Kim Whanki’s Island Sketches (Lot 851; estimate: $600,000-800,000) evokes the figures, vivid colors, and imagery of the artist’s birthplace – the island of Anjado, off the southernmost coast of Korea. Similar in composition to the artist’s Island Story, the oil on canvas repeats the forms of village women carrying jars of precious fresh water on their heads and the semicircles surrounding the scene symbolize the waves of the sea. Island Sketches was executed earlier in the artist’s career, around 1940, after Kim had begun experimenting with abstraction and approximately three years following his first solo show, which was held at the Amagi gallery in Japan. Over the past 70 years, Kim’s reputation as a modern master has been cemented, with his work having been shown continuously in the Americas, Europe and East Asia, including two special exhibitions at the São Paulo Biennale in 1965 and 1977 and retrospectives on the tenth, fifteenth, twentieth, twenty-fifth and thirtieth anniversaries of his death in 1974.

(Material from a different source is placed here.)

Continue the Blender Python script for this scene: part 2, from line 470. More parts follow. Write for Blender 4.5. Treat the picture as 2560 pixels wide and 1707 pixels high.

Also among the modern Korean highlights of the sale is Two Figures by Kim Sou (Lot 839;estimate: $8,000-12,000), one of a small number of Korean artists who were able to travel to Paris in the 1950s. It was here that he broke from realism and began to gain traction is abstractionism. The resulting style is exemplified in Two Figures and was dubbed by Kim as Harmonism, likening it to the dualities of existence and aesthetics.